Best Play: "Fences," giving author August Wilson the triple crown--Pulitzer Prize, New York Drama Critics Circle Award, Tony. The winter favorite was Neil Simon's "Broadway Bound," but it suffers from being a comedy.

Best Actor: In a straight play, James Earl Jones in "Fences." In a musical, Colm Wilkinson in "Les Miz" or, just maybe, Robert Lindsay in "Me and My Girl." Tony voters like to spread the glory around.

Best Actress: In a straight play, Linda Lavin in "Broadway Bound," for the scene where she remembers dancing with George Raft. In a musical, Theresa Stratas in "Rags," a guilt vote because the show closed so early.
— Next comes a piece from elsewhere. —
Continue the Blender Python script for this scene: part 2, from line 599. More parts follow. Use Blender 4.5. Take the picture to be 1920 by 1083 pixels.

Best Director: Howard Davis, "Les Liaisons Dangereuses," a beautiful, sinister show that will suffer from being one British entry too many.

Best Costumes: John Napier, "Starlight Express." Brutish ones, but that was the assignment. David Hersey's lighting will win a Tony for the same reason.

Best Reproduction (They mean revival): "All My Sons," even though it's closed.

The Tony ceremony finds Broadway feeling better about itself than it has of late. For the first time in five years, attendance and gate receipts went up this season instead of down.

Attendance increased from 6.5 million to 7 million. Receipts increased from $191 million to $207 million. Productions went up from 33 to 40.

Those are far from being all-time records, however. As Richard Hummler pointed out in Variety, almost half of Broadway's take these days is accounted for by four British musicals--"Les Miz," "Starlight Express," "Me and My Girl" and the old reliable "Cats." Broadway has become a "receiving site" rather than a "generator" of material, Hummler notes, and that's likely to continue until production costs go down.

Broadway road shows did less well this season than last. The 1986 take was $236 million. This year's was $224 million. As usual, the top road city was Los Angeles, with a gross of $34 million--$13 million less than last year.

IN QUOTES: George Abbott, 99, also due to recieve a Tony Sunday night: "Everybody can act, because everybody lies."